Several of the works in Truth or Consequences address the theme of water.

Bridget Reweti’s Ziarah takes to the open sea in search of the remains of Tupaia, a nobleman from Raiatea in the Society Islands who was indispensable in liaising between Māori and the crew of James Cook’s ship the Endeavour on its first visit to Aotearoa New Zealand in 1769. Meanwhile, in Mai i te kei o te waka ki te ihu o te waka, Jeremy Leatinuu turns his attention to the journey of the waka Tainui and its people to Aotearoa.

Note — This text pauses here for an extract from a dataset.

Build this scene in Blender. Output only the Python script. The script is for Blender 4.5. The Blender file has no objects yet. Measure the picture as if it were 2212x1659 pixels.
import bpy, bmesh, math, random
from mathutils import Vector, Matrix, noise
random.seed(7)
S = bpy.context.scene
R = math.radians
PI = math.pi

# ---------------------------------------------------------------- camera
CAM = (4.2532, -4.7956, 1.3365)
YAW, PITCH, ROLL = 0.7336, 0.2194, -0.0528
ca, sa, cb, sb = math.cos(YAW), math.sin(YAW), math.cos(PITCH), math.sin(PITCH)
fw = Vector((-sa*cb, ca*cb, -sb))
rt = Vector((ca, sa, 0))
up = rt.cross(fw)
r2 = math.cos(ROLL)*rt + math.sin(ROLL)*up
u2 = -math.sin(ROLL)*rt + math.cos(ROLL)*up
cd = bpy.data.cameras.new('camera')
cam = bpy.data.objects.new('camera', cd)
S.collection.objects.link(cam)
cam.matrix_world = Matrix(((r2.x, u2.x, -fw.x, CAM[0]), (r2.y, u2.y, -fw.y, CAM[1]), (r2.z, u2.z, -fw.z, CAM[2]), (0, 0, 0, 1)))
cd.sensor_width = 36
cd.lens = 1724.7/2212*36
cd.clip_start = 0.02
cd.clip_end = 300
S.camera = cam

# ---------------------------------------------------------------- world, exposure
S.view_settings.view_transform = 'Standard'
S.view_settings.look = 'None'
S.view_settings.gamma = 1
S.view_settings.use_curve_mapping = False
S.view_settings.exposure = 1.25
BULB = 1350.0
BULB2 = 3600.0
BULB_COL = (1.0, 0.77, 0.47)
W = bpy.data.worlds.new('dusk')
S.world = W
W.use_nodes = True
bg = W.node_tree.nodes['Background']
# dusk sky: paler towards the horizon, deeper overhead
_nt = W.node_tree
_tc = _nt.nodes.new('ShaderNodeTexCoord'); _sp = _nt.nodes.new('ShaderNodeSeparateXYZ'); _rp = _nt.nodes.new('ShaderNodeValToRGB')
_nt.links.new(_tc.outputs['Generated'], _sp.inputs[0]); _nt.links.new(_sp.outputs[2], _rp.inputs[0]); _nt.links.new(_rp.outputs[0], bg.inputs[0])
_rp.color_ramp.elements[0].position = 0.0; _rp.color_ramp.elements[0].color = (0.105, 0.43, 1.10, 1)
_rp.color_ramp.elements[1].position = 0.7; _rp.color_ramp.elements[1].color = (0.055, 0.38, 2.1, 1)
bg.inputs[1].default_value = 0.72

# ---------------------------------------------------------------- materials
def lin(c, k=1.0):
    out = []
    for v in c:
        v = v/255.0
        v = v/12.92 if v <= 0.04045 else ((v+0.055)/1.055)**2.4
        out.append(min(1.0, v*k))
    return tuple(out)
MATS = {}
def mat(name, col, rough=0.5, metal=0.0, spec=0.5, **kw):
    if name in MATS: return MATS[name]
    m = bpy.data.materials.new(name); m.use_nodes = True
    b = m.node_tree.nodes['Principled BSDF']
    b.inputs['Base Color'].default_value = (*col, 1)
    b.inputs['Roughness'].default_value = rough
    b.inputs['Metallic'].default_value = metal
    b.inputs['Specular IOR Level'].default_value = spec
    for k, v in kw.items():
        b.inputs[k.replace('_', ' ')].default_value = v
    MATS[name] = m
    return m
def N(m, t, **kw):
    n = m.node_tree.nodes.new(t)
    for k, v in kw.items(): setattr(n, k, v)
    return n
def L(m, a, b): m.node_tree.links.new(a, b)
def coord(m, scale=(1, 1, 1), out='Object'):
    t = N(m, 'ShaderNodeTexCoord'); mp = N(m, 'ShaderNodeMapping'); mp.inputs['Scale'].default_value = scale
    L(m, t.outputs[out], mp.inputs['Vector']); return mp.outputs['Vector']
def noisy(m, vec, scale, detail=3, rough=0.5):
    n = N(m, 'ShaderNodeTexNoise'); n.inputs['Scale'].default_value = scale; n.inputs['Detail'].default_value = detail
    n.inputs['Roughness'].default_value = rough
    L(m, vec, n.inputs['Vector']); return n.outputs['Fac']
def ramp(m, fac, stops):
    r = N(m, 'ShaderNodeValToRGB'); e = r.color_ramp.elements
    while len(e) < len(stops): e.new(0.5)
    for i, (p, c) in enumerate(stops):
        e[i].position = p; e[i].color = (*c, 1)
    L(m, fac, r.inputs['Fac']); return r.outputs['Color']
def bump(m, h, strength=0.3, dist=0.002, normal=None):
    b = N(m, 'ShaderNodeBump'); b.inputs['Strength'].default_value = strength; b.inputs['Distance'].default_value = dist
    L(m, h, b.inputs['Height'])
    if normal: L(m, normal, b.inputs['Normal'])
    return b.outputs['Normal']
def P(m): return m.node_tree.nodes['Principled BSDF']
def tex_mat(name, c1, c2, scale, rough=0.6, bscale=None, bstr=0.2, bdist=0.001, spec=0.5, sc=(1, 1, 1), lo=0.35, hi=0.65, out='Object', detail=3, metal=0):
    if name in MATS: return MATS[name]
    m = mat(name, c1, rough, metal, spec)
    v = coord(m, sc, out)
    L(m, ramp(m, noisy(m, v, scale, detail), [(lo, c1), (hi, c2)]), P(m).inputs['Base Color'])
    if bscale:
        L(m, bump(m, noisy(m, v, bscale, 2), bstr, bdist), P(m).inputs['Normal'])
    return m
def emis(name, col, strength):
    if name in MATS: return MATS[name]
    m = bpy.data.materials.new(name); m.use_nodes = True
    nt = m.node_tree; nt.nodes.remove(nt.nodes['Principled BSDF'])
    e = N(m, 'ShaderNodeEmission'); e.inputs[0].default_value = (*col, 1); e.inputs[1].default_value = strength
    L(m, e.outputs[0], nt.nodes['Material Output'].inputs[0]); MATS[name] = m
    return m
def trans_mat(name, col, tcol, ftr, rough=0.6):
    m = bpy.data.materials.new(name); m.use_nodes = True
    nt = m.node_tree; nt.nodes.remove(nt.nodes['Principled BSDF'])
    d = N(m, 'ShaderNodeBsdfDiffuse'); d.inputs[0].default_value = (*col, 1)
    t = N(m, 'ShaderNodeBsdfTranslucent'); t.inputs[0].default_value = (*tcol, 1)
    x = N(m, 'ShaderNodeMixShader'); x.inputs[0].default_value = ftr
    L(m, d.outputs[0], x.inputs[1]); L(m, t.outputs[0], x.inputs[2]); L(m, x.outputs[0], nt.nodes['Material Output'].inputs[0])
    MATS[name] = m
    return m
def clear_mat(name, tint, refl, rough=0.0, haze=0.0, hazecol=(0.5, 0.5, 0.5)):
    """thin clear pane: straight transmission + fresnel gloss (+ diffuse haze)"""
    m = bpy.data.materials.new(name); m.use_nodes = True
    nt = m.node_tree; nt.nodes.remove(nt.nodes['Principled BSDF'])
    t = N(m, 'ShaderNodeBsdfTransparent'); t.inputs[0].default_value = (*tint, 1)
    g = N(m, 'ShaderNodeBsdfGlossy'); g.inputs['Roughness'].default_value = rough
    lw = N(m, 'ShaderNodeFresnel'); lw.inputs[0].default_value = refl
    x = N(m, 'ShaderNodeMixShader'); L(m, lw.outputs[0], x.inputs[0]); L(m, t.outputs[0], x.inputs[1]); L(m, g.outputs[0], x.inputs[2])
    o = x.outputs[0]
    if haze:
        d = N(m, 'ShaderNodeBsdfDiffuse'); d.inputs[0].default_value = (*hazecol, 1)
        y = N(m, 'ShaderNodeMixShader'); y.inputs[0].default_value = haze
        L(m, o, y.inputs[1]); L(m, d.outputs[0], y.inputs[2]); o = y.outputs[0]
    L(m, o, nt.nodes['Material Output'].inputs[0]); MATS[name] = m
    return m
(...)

Janine Randerson’s Interceptor speaks to one of the great problems of ecological crisis: it may not manifest itself visibly until it is too late. Addressing the contamination of Manukau Harbour she documents the activities of those who seek to protect and rehabilitate the harbour, juxtaposing the urgent advocacy of the soundtrack with images in which injustice and emergency remain largely invisible.

The five artists selected for the 2018 CIRCUIT artists’ film commissions all use the moving image to confront the complexity and fragility of reality. Their formal techniques and topical concerns are diverse, but they all share an interest in exploring how a documentary impulse can facilitate an encounter with our shared world – which Balsom says is “an urgent project in our time of political and ecological emergency.”